_Your task:_ Wherever a line below holds the word "from", copy that line.

_Information provided:_
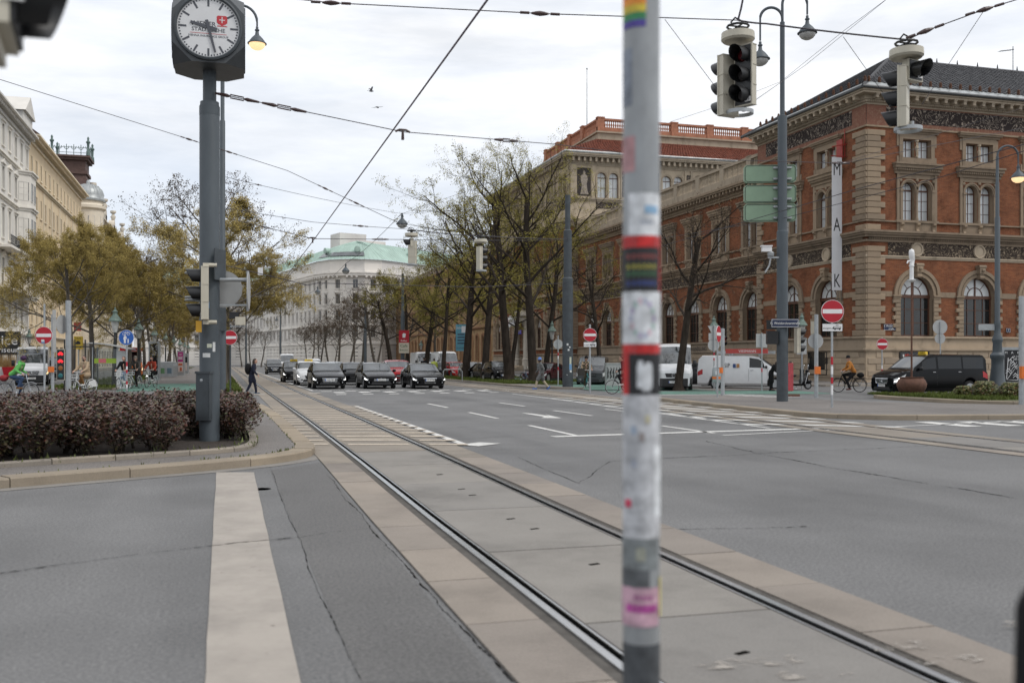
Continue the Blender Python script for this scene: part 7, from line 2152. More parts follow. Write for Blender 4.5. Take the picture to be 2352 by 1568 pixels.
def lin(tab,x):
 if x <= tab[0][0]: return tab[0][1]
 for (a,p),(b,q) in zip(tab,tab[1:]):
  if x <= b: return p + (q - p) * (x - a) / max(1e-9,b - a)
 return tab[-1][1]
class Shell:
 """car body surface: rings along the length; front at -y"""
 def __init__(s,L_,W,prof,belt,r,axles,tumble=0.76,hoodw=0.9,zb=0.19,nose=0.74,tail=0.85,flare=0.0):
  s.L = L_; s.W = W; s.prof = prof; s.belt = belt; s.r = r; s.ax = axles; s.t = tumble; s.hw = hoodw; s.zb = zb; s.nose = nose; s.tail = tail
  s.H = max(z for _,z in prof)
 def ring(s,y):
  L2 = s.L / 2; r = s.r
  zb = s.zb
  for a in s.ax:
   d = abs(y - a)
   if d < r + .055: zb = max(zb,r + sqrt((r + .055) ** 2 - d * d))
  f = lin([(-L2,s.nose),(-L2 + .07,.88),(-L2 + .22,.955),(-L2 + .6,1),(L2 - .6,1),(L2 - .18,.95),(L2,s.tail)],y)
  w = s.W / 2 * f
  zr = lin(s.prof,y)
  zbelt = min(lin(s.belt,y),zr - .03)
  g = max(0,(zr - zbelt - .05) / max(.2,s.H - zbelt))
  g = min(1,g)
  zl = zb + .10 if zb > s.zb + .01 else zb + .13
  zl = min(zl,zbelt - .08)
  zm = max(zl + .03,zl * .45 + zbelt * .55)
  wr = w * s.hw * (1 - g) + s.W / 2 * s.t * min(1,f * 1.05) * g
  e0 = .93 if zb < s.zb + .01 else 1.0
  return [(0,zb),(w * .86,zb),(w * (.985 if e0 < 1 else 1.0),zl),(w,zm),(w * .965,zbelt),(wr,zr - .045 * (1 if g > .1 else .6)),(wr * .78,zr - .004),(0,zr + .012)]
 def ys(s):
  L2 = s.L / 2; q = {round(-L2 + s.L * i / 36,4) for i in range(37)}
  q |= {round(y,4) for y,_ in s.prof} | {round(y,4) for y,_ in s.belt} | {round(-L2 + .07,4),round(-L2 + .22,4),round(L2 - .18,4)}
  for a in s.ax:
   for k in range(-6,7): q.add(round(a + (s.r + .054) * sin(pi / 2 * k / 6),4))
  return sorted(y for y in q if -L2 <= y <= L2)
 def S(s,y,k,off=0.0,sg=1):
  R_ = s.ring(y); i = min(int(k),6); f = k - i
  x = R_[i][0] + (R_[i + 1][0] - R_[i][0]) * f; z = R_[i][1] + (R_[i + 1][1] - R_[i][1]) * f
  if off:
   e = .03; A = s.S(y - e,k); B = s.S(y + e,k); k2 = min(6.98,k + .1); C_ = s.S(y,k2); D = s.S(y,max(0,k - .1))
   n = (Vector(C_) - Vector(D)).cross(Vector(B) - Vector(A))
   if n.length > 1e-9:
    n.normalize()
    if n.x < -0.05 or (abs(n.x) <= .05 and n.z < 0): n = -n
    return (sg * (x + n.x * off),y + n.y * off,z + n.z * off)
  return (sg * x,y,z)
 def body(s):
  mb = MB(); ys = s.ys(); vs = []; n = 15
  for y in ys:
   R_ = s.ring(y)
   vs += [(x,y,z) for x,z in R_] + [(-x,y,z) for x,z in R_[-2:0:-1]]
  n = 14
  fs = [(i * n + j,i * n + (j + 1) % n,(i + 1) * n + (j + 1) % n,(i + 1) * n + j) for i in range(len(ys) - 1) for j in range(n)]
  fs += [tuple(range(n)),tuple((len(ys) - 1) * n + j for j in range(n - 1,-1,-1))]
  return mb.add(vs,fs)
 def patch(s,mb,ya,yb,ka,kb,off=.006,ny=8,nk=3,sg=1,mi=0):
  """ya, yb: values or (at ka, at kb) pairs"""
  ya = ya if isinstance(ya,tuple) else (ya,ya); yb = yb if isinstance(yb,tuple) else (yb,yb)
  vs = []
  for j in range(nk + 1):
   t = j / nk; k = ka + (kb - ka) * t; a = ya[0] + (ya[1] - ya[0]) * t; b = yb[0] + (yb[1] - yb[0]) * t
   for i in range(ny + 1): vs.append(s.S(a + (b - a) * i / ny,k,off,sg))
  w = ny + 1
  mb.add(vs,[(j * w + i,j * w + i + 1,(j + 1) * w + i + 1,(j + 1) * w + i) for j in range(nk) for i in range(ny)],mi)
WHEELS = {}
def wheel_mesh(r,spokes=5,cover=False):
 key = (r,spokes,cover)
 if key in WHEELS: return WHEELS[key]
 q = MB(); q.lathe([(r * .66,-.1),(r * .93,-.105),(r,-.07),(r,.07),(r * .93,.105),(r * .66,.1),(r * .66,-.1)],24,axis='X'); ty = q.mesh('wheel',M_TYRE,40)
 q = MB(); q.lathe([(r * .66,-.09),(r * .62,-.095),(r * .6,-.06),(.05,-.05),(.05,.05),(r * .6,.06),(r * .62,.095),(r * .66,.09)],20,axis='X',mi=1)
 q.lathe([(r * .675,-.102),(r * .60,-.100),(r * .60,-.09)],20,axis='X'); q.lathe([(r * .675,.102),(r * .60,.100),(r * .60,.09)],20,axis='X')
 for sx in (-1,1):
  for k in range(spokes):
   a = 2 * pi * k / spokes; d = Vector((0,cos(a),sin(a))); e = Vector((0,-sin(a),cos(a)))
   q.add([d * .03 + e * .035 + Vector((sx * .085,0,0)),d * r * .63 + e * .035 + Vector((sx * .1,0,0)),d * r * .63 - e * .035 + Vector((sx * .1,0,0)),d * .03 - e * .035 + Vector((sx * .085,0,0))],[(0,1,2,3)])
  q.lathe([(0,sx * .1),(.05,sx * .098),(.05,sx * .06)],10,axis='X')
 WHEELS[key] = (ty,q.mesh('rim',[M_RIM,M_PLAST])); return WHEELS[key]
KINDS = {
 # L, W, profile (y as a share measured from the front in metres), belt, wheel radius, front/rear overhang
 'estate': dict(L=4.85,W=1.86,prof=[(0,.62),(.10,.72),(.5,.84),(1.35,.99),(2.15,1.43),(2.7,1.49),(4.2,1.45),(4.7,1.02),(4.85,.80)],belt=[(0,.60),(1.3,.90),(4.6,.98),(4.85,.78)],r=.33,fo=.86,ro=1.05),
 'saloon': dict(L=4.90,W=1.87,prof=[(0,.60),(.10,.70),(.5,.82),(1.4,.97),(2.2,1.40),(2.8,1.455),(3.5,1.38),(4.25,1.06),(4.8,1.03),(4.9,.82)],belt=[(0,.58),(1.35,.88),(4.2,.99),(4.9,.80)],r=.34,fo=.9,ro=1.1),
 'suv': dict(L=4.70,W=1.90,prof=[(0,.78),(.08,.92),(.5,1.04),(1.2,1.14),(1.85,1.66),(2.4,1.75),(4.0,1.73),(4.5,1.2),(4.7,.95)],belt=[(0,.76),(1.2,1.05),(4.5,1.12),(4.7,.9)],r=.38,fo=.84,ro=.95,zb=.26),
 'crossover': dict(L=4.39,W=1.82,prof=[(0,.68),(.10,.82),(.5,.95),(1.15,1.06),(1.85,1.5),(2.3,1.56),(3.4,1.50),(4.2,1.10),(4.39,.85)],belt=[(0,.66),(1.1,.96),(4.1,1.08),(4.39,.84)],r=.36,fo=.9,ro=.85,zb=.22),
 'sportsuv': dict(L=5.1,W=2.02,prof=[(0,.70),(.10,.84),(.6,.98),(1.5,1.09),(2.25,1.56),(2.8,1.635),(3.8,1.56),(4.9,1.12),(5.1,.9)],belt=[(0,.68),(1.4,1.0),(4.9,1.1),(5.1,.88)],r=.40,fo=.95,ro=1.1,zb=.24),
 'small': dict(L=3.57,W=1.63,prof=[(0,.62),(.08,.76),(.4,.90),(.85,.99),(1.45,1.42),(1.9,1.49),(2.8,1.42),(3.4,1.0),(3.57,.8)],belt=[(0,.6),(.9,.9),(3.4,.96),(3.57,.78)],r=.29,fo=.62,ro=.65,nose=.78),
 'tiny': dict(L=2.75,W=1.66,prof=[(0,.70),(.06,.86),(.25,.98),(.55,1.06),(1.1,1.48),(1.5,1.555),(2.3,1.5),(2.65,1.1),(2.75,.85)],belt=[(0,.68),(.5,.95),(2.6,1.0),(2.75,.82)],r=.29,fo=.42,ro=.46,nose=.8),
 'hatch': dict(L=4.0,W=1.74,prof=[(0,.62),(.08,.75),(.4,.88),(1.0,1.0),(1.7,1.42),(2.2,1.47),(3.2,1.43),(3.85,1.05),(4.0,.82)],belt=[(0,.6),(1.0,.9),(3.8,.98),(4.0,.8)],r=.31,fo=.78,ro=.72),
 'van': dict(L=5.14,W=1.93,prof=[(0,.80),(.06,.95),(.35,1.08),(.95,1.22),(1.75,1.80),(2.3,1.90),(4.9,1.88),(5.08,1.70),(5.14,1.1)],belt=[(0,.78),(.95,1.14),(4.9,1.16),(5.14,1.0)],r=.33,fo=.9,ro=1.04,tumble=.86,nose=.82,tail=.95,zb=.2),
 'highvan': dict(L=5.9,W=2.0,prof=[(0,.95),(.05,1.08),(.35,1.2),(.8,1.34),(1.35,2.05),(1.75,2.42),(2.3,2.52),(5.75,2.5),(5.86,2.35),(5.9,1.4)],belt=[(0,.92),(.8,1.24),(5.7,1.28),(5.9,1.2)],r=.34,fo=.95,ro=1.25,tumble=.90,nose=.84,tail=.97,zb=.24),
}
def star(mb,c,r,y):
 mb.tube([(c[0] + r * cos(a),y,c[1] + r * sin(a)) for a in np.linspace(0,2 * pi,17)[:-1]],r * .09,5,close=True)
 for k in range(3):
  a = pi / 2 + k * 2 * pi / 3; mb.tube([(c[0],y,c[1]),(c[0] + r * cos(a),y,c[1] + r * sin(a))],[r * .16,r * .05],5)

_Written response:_
Continue the Blender Python script for this scene: part 7, from line 2152. More parts follow. Write for Blender 4.5. Take the picture to be 2352 by 1568 pixels.
 # L, W, profile (y as a share measured from the front in metres), belt, wheel radius, front/rear overhang